◆ **PROBLEM**
Find all lines in the records that include the word "follow", and copy them out.

◆ **GIVEN DATA**

---*---

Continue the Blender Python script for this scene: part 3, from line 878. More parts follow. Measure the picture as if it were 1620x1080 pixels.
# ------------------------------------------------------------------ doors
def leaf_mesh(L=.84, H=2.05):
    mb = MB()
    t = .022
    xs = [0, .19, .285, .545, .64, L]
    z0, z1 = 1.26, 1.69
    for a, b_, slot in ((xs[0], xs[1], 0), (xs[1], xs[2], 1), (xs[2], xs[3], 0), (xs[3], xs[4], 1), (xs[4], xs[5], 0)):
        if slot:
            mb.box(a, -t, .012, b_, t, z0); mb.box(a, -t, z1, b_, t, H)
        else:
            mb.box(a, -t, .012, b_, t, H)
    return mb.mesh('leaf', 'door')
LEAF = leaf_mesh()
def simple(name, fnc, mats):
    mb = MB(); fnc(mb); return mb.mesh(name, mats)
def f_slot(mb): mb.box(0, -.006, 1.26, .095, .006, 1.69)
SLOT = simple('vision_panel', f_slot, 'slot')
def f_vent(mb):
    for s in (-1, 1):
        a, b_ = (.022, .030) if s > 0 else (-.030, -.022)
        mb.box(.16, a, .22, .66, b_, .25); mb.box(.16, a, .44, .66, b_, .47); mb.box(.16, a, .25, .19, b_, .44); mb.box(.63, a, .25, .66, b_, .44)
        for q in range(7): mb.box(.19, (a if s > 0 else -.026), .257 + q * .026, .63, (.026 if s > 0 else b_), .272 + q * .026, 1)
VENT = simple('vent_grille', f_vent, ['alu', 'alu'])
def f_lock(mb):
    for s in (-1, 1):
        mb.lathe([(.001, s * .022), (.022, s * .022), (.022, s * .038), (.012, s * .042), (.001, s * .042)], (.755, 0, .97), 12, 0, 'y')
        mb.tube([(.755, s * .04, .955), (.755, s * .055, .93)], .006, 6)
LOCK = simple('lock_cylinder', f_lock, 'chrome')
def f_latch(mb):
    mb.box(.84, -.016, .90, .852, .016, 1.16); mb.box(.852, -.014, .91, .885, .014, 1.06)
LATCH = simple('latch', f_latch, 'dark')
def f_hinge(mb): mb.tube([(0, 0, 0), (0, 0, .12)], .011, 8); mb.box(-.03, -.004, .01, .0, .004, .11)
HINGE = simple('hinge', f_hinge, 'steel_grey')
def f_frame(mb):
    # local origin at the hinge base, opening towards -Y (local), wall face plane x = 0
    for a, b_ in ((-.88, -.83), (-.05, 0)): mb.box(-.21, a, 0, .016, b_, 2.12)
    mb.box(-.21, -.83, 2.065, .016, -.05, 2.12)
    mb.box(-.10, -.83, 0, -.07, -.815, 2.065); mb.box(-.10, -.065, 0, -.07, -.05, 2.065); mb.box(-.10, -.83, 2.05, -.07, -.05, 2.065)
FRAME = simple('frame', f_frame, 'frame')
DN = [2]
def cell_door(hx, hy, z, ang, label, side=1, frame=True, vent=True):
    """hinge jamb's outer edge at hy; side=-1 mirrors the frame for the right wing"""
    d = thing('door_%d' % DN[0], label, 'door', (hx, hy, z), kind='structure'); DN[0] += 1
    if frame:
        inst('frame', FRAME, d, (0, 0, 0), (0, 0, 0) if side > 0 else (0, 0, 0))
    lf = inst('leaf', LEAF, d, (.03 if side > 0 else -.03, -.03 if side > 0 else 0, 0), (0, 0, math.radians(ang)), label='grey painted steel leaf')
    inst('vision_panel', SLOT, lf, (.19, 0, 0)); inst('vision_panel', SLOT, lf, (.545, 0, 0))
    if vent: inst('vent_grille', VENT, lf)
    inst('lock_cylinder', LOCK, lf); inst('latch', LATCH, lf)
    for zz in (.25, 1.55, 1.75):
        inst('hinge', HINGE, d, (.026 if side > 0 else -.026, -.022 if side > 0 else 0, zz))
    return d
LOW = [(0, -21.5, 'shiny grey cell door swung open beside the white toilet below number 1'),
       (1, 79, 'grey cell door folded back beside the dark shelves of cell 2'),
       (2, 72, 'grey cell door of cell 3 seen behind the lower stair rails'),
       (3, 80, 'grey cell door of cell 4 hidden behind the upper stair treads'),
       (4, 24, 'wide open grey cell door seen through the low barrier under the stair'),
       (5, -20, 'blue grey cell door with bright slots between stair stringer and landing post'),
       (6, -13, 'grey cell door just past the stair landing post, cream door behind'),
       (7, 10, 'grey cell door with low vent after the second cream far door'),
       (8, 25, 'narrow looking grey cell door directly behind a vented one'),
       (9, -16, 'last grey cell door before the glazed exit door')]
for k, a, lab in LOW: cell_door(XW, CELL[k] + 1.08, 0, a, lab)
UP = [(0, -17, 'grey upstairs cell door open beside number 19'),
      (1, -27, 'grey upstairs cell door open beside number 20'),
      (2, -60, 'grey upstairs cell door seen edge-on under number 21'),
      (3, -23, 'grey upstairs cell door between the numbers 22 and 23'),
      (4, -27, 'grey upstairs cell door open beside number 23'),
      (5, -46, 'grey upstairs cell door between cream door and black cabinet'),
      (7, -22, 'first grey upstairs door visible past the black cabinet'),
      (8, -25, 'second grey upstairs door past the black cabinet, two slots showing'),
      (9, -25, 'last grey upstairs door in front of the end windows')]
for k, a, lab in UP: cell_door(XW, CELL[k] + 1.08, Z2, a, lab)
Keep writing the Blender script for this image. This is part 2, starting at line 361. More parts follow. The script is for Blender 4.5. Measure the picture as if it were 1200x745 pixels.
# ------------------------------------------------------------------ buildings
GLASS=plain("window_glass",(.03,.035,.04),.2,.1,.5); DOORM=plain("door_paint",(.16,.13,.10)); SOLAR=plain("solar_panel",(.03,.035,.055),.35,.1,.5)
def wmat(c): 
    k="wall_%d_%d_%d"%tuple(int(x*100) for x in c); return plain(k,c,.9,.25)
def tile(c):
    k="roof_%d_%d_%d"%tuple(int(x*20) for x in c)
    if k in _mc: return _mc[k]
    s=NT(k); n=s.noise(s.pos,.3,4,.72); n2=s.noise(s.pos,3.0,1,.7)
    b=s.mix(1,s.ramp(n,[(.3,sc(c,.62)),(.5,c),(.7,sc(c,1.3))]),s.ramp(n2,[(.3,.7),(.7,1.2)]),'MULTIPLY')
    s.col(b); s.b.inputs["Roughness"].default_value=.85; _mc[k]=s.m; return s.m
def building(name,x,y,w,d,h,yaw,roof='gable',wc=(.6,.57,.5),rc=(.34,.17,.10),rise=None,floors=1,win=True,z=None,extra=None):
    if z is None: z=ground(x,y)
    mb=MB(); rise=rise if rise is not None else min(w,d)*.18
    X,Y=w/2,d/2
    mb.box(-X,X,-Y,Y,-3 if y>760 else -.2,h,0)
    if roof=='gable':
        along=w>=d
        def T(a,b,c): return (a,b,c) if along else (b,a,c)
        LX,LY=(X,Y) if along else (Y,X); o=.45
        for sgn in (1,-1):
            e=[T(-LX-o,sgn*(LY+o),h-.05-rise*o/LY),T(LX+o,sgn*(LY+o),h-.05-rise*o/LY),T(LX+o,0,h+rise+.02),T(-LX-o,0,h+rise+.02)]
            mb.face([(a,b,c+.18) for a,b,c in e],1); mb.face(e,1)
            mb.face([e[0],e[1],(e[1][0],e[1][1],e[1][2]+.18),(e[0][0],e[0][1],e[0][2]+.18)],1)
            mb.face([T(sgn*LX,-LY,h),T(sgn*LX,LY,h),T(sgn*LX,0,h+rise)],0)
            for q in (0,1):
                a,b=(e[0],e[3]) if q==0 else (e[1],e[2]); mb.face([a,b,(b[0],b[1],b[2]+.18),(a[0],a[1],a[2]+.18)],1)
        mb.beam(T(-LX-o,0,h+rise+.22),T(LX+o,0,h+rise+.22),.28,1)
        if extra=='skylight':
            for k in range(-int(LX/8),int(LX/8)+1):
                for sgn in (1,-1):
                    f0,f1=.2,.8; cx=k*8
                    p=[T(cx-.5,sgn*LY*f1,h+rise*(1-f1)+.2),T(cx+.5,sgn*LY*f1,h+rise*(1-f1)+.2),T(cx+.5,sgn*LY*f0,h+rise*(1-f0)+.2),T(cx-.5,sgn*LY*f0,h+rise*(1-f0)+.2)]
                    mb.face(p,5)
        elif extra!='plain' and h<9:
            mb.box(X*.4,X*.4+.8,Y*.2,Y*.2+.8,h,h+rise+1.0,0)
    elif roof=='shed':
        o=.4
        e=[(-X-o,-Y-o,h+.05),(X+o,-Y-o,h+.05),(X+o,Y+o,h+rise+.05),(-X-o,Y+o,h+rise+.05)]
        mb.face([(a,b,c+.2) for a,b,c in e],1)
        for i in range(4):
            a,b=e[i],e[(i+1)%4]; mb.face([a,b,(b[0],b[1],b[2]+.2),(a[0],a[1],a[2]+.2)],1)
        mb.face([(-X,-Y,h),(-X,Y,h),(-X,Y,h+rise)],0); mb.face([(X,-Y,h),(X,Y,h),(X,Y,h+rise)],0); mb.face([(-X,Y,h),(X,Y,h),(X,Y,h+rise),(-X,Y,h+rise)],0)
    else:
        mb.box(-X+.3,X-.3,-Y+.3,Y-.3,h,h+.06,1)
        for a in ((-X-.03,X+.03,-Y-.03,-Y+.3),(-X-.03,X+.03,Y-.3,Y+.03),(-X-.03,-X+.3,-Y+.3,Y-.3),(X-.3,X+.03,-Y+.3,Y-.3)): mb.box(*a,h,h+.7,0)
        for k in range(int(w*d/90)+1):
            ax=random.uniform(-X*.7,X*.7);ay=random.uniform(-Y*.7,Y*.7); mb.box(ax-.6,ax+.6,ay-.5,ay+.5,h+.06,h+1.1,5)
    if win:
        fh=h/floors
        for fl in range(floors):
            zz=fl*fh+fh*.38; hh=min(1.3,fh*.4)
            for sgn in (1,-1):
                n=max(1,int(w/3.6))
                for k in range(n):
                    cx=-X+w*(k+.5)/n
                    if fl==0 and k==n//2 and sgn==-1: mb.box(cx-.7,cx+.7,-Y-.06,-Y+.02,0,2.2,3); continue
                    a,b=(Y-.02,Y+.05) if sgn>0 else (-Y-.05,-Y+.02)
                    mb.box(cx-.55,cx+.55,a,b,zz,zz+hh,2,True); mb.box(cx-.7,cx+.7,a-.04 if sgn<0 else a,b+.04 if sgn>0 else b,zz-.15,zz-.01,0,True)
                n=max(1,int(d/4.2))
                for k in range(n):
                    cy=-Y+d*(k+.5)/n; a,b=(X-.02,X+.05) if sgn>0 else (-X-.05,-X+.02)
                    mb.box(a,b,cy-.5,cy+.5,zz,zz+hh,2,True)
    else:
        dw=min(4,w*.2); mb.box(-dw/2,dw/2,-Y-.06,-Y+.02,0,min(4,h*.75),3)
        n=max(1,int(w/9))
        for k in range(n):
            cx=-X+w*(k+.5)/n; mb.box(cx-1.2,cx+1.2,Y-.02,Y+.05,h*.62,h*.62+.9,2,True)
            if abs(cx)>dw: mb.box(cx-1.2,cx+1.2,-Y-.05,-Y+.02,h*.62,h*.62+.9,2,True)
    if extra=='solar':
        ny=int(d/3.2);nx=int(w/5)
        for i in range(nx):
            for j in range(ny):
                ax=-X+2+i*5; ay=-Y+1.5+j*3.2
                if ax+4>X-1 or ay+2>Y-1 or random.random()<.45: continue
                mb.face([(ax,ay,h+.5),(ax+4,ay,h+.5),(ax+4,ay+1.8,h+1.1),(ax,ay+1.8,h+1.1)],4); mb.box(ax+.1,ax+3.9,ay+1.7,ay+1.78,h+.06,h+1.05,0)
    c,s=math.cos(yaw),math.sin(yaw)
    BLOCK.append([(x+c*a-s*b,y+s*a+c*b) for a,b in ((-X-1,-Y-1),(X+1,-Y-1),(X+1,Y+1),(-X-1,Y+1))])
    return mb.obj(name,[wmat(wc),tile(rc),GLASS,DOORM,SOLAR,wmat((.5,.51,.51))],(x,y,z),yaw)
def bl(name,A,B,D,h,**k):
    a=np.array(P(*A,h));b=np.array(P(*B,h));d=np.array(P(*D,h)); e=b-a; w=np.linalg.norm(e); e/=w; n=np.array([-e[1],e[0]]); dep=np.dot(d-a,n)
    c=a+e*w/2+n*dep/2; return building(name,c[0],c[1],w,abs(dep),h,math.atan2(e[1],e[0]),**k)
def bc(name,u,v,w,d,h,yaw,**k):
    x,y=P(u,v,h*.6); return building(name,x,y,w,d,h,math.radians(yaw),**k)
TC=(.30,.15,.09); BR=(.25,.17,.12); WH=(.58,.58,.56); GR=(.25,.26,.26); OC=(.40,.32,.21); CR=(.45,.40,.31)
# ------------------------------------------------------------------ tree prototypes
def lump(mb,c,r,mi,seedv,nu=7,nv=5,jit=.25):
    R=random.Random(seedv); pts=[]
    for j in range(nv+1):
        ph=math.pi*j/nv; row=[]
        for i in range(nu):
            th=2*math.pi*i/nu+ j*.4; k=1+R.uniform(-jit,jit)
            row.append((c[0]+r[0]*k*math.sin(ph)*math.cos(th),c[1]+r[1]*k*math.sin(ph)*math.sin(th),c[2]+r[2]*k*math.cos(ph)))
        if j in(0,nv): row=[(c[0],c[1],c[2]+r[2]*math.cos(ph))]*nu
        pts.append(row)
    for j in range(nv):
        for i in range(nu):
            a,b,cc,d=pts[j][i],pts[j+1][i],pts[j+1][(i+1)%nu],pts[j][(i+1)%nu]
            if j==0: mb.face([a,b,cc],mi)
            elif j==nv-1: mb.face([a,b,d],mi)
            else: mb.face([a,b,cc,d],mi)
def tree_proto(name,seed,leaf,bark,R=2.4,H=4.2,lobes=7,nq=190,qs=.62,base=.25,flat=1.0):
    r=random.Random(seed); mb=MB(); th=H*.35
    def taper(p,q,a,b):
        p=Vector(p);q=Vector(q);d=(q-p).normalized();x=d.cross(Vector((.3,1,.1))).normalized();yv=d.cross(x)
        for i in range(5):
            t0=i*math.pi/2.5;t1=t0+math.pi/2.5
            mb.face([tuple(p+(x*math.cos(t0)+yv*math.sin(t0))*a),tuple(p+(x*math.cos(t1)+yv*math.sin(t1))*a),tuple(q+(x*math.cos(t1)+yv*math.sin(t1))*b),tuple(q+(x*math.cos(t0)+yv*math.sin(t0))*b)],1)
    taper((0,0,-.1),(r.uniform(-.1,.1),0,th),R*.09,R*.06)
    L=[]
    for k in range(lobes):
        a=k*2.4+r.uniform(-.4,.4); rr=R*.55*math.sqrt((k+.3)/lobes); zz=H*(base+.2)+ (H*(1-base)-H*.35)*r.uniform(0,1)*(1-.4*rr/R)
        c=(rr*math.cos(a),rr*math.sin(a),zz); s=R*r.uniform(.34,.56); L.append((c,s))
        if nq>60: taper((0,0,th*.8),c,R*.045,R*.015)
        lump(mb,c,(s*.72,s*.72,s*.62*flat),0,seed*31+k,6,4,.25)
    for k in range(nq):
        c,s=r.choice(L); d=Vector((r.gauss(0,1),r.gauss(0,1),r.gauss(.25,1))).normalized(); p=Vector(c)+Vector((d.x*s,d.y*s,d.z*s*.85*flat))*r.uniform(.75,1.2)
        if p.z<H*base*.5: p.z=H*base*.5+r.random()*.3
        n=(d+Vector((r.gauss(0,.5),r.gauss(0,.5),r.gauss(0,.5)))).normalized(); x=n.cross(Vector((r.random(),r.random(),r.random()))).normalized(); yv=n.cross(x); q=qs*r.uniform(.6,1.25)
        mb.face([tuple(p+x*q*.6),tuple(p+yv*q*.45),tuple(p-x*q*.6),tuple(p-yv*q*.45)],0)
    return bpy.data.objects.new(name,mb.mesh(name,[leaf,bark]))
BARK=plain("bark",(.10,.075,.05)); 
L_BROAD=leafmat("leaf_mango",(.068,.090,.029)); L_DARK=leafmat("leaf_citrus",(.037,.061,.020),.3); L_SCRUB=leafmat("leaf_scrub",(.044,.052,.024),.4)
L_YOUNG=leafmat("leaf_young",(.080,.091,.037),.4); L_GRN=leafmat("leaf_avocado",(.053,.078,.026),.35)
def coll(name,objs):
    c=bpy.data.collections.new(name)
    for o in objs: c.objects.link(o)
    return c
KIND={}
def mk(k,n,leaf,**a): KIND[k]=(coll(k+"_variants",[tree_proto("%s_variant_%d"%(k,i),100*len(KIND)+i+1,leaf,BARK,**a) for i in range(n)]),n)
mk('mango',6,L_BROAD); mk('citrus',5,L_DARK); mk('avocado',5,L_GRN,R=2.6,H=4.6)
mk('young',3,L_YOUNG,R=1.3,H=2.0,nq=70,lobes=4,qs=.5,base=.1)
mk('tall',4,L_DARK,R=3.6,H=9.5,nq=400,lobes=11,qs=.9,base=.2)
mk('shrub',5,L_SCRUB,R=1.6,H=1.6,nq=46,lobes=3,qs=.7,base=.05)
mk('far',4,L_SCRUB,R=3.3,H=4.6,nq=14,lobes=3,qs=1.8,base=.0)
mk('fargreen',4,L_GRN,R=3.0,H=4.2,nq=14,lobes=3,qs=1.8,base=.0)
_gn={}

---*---

◆ **SOLUTION TO THE EXERCISE**
Continue the Blender Python script for this scene: part 3, from line 878. More parts follow. Measure the picture as if it were 1620x1080 pixels.
Keep writing the Blender script for this image. This is part 2, starting at line 361. More parts follow. The script is for Blender 4.5. Measure the picture as if it were 1200x745 pixels.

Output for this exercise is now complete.